Free Speech Can Be So — Well, Let’s Face It — Rude
Sunday, September 30th, 2007 by RLRFrom The Seattle Times
By Leonard Pitts Jr.
No, I’m not talking about you, dear reader, whose erudition and class I’ve always admired. And you smell good, too.
But some of you other guys are some seriously preliterate knuckle draggers. Exhibit A would be the relatively new message boards on the Web site of that great metropolitan newspaper, The Miami Herald. Or at least it would have been, before management stepped in a few weeks back, began policing the boards more closely and put up a notice asking people to keep their comments on-point.
Before that, the message boards, theoretically a place where readers engage in robust debate on articles and commentaries in the paper, were a sewer of sexist, racist, pornographic crudity. For instance, a story on Shaquille O’Neal’s divorce engendered an exchange on the basketball star’s probable penis size. A story on Cubans brought the “I Hate Hispanics” crowd out in force. A story about the search for a black suspected cop-killer begat a call for lynching. Which, in turn, inspired someone to respond, “Bleep the police and all of you white racist folk.” Yadda yadda yadda.
Frankly, the only robust debate was the internal one among reporters and editors appalled at what one called “vandalism.” I even received e-mails from readers asking me to ask my bosses to clean up our message boards because they were stinking up the whole Internet.
Not that Mother Herald’s experience is unique. Other papers that provide online message boards — The Washington Post and Wall Street Journal, for example — have reported the same problems.
Read more Free Speech
Everyone is free to put up a webpage and make all the comments they want. There are no Constitutional rights that guarantee anyone freedom to trash some else’s property and a comments column does belong to the provider, not the public. Remember the saying, “Freedom of the press belongs to those who own one.”

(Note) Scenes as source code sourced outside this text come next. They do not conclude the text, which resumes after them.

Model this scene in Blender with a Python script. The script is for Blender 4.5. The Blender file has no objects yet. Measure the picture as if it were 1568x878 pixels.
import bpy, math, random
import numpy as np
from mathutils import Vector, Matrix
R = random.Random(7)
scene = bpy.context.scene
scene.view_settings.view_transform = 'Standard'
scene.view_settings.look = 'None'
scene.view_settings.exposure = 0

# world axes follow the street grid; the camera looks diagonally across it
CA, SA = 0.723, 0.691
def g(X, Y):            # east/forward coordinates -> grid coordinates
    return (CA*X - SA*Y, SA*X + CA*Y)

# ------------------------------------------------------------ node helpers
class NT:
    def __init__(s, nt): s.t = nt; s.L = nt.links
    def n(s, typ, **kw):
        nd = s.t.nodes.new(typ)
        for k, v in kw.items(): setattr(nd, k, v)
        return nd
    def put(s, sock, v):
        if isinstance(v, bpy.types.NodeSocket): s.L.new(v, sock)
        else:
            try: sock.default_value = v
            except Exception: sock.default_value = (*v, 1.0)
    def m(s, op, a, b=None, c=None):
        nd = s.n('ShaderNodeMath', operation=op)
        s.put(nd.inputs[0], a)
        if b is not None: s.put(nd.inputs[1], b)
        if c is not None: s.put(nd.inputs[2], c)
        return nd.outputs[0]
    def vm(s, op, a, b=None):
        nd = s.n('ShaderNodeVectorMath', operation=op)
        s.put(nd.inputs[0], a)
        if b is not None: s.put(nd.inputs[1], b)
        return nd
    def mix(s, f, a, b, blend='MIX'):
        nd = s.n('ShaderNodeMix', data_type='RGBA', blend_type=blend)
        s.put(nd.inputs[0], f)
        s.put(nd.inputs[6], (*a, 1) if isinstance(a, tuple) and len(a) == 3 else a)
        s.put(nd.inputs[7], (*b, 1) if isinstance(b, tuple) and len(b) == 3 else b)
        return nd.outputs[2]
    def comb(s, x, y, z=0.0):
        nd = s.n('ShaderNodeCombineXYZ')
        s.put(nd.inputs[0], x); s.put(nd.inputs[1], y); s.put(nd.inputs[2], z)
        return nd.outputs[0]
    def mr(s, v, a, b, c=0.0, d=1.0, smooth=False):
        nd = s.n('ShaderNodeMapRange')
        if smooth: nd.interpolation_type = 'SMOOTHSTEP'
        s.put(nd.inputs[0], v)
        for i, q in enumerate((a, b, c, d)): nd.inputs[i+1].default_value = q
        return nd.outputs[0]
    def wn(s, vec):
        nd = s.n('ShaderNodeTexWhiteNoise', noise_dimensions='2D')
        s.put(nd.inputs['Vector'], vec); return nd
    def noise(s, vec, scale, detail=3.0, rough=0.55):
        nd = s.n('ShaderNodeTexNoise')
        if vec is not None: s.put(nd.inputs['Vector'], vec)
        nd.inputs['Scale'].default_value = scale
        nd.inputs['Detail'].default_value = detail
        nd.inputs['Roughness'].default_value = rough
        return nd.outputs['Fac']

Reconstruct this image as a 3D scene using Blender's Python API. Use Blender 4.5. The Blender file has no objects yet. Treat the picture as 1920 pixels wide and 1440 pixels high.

There is absolutely no reason that any commenters should not be blocked if they are consistently and deliberately offensive or try to hijack the discussion, as happens far too often. Without some kind of supervision, the usefulness of the forums quickly evaporates. People looking to engage in serious discussions are quickly disgusted and do not return. The vandals win by destroying real free speech, which may have been their motive all along.